*** COLLECTED MATERIAL

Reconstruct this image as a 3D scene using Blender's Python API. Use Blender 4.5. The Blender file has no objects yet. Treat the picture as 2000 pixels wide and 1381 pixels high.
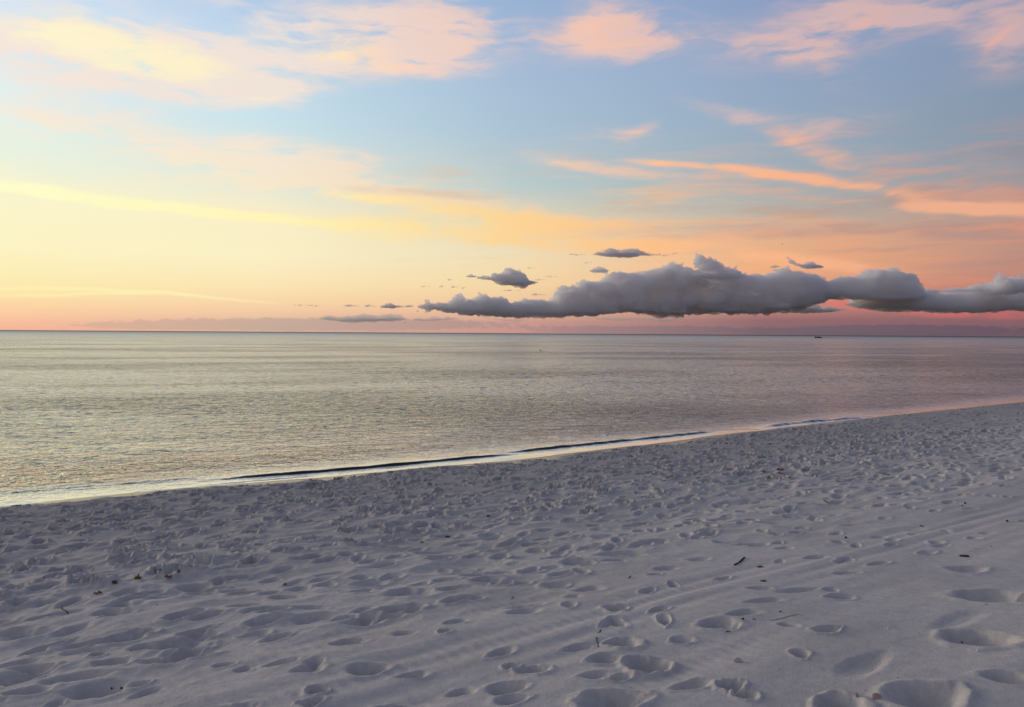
import bpy, bmesh, math, random
import numpy as np
from mathutils import Vector, Matrix
R = math.radians
scene = bpy.context.scene
col = scene.collection

# ------------------------------------------------------------------ camera
FPX = 1614.0            # focal length in pixels of a 2000 px wide frame
EYE = 2.8               # eye above the water; about 1.5 m above the sand
cam_d = bpy.data.cameras.new('camera')
cam = bpy.data.objects.new('camera', cam_d); col.objects.link(cam)
cam_d.sensor_width = 36.0
cam_d.lens = 36.0 * FPX / 2000.0
cam_d.clip_start = 0.05
cam_d.clip_end = 400000.0
CM = Matrix.Rotation(R(90 - 1.40), 3, 'X') @ Matrix.Rotation(R(0.37), 3, 'Z')
cam.matrix_world = Matrix.Translation((0, 0, EYE)) @ CM.to_4x4()
scene.camera = cam
scene.render.resolution_x = 1024; scene.render.resolution_y = 707

scene.view_settings.view_transform = 'Standard'
scene.view_settings.look = 'None'
scene.view_settings.exposure = 0.0
scene.view_settings.gamma = 1.0
scene.view_settings.use_curve_mapping = False
try:
    scene.cycles.max_bounces = 28
    scene.cycles.diffuse_bounces = 4
    scene.cycles.volume_bounces = 28
    scene.cycles.use_denoising = True
    scene.cycles.transparent_max_bounces = 128
except Exception: pass

def pdir(px, py):
    """world direction of a spot of the view (used to lay things out on the ground and in the sky)"""
    v = CM @ Vector(((px - 1000) / FPX, -(py - 690.5) / FPX, -1.0))
    return v.normalized()
def azel(px, py):
    d = pdir(px, py)
    return math.degrees(math.atan2(d.x, d.y)), math.degrees(math.asin(d.z))

def lin(c):
    out = []
    for v in c:
        v = v / 255.0
        out.append(v / 12.92 if v <= 0.04045 else ((v + 0.055) / 1.055) ** 2.4)
    return out

# ------------------------------------------------------------------ node helper
class NT:
    def __init__(s, tree): s.t = tree
    def new(s, kind, **kw):
        n = s.t.nodes.new(kind)
        for k, v in kw.items(): setattr(n, k, v)
        return n
    def link(s, a, b): s.t.links.new(a, b)
    def put(s, sock, v):
        if isinstance(v, bpy.types.NodeSocket): s.link(v, sock)
        elif v is not None: sock.default_value = v
    def m(s, op, a, b=None, c=None, clamp=False):
        n = s.new('ShaderNodeMath', operation=op, use_clamp=clamp)
        s.put(n.inputs[0], a); s.put(n.inputs[1], b)
        if c is not None: s.put(n.inputs[2], c)
        return n.outputs[0]
    def vm(s, op, a, b=None, scale=None):
        n = s.new('ShaderNodeVectorMath', operation=op)
        s.put(n.inputs[0], a)
        if b is not None: s.put(n.inputs[1], b)
        if scale is not None: s.put(n.inputs['Scale'], scale)
        return n.outputs[0]
    def rng(s, v, a, b, c=0.0, d=1.0, kind='SMOOTHSTEP'):
        n = s.new('ShaderNodeMapRange', interpolation_type=kind)
        s.put(n.inputs[0], v); n.inputs[1].default_value = a; n.inputs[2].default_value = b
        n.inputs[3].default_value = c; n.inputs[4].default_value = d
        return n.outputs[0]
    def mix(s, f, a, b, blend='MIX'):
        n = s.new('ShaderNodeMix', data_type='RGBA', blend_type=blend)
        s.put(n.inputs[0], f); s.put(n.inputs[6], a); s.put(n.inputs[7], b)
        return n.outputs[2]
    def noise(s, vec, scale, detail=3.0, rough=0.5, dist=0.0, out=0):
        n = s.new('ShaderNodeTexNoise')
        s.put(n.inputs['Vector'], vec); n.inputs['Scale'].default_value = scale
        n.inputs['Detail'].default_value = detail; n.inputs['Roughness'].default_value = rough
        n.inputs['Distortion'].default_value = dist
        return n.outputs[out]
    def mapping(s, vec, loc=(0,0,0), rot=(0,0,0), sc=(1,1,1), kind='POINT'):
        n = s.new('ShaderNodeMapping', vector_type=kind)
        s.put(n.inputs[0], vec)
        n.inputs[1].default_value = loc; n.inputs[2].default_value = rot; n.inputs[3].default_value = sc
        return n.outputs[0]
    def ramp(s, f, stops, interp='LINEAR'):
        n = s.new('ShaderNodeValToRGB'); cr = n.color_ramp; cr.interpolation = interp
        while len(cr.elements) > 1: cr.elements.remove(cr.elements[-1])
        cr.elements[0].position = stops[0][0]; cr.elements[0].color = stops[0][1]
        for p, c in stops[1:]:
            e = cr.elements.new(p); e.color = c
        s.put(n.inputs[0], f)
        return n.outputs[0]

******

§ PROBLEM TO WORK ON
Give the data again exactly as written, with all pictures left out.

§ SOLUTION FOR THIS PROBLEM
Reconstruct this image as a 3D scene using Blender's Python API. Use Blender 4.5. The Blender file has no objects yet. Treat the picture as 2000 pixels wide and 1381 pixels high.
import bpy, bmesh, math, random
import numpy as np
from mathutils import Vector, Matrix
R = math.radians
scene = bpy.context.scene
col = scene.collection

# ------------------------------------------------------------------ camera
FPX = 1614.0            # focal length in pixels of a 2000 px wide frame
EYE = 2.8               # eye above the water; about 1.5 m above the sand
cam_d = bpy.data.cameras.new('camera')
cam = bpy.data.objects.new('camera', cam_d); col.objects.link(cam)
cam_d.sensor_width = 36.0
cam_d.lens = 36.0 * FPX / 2000.0
cam_d.clip_start = 0.05
cam_d.clip_end = 400000.0
CM = Matrix.Rotation(R(90 - 1.40), 3, 'X') @ Matrix.Rotation(R(0.37), 3, 'Z')
cam.matrix_world = Matrix.Translation((0, 0, EYE)) @ CM.to_4x4()
scene.camera = cam
scene.render.resolution_x = 1024; scene.render.resolution_y = 707

scene.view_settings.view_transform = 'Standard'
scene.view_settings.look = 'None'
scene.view_settings.exposure = 0.0
scene.view_settings.gamma = 1.0
scene.view_settings.use_curve_mapping = False
try:
    scene.cycles.max_bounces = 28
    scene.cycles.diffuse_bounces = 4
    scene.cycles.volume_bounces = 28
    scene.cycles.use_denoising = True
    scene.cycles.transparent_max_bounces = 128
except Exception: pass

def pdir(px, py):
    """world direction of a spot of the view (used to lay things out on the ground and in the sky)"""
    v = CM @ Vector(((px - 1000) / FPX, -(py - 690.5) / FPX, -1.0))
    return v.normalized()
def azel(px, py):
    d = pdir(px, py)
    return math.degrees(math.atan2(d.x, d.y)), math.degrees(math.asin(d.z))

def lin(c):
    out = []
    for v in c:
        v = v / 255.0
        out.append(v / 12.92 if v <= 0.04045 else ((v + 0.055) / 1.055) ** 2.4)
    return out

# ------------------------------------------------------------------ node helper
class NT:
    def __init__(s, tree): s.t = tree
    def new(s, kind, **kw):
        n = s.t.nodes.new(kind)
        for k, v in kw.items(): setattr(n, k, v)
        return n
    def link(s, a, b): s.t.links.new(a, b)
    def put(s, sock, v):
        if isinstance(v, bpy.types.NodeSocket): s.link(v, sock)
        elif v is not None: sock.default_value = v
    def m(s, op, a, b=None, c=None, clamp=False):
        n = s.new('ShaderNodeMath', operation=op, use_clamp=clamp)
        s.put(n.inputs[0], a); s.put(n.inputs[1], b)
        if c is not None: s.put(n.inputs[2], c)
        return n.outputs[0]
    def vm(s, op, a, b=None, scale=None):
        n = s.new('ShaderNodeVectorMath', operation=op)
        s.put(n.inputs[0], a)
        if b is not None: s.put(n.inputs[1], b)
        if scale is not None: s.put(n.inputs['Scale'], scale)
        return n.outputs[0]
    def rng(s, v, a, b, c=0.0, d=1.0, kind='SMOOTHSTEP'):
        n = s.new('ShaderNodeMapRange', interpolation_type=kind)
        s.put(n.inputs[0], v); n.inputs[1].default_value = a; n.inputs[2].default_value = b
        n.inputs[3].default_value = c; n.inputs[4].default_value = d
        return n.outputs[0]
    def mix(s, f, a, b, blend='MIX'):
        n = s.new('ShaderNodeMix', data_type='RGBA', blend_type=blend)
        s.put(n.inputs[0], f); s.put(n.inputs[6], a); s.put(n.inputs[7], b)
        return n.outputs[2]
    def noise(s, vec, scale, detail=3.0, rough=0.5, dist=0.0, out=0):
        n = s.new('ShaderNodeTexNoise')
        s.put(n.inputs['Vector'], vec); n.inputs['Scale'].default_value = scale
        n.inputs['Detail'].default_value = detail; n.inputs['Roughness'].default_value = rough
        n.inputs['Distortion'].default_value = dist
        return n.outputs[out]
    def mapping(s, vec, loc=(0,0,0), rot=(0,0,0), sc=(1,1,1), kind='POINT'):
        n = s.new('ShaderNodeMapping', vector_type=kind)
        s.put(n.inputs[0], vec)
        n.inputs[1].default_value = loc; n.inputs[2].default_value = rot; n.inputs[3].default_value = sc
        return n.outputs[0]
    def ramp(s, f, stops, interp='LINEAR'):
        n = s.new('ShaderNodeValToRGB'); cr = n.color_ramp; cr.interpolation = interp
        while len(cr.elements) > 1: cr.elements.remove(cr.elements[-1])
        cr.elements[0].position = stops[0][0]; cr.elements[0].color = stops[0][1]
        for p, c in stops[1:]:
            e = cr.elements.new(p); e.color = c
        s.put(n.inputs[0], f)
        return n.outputs[0]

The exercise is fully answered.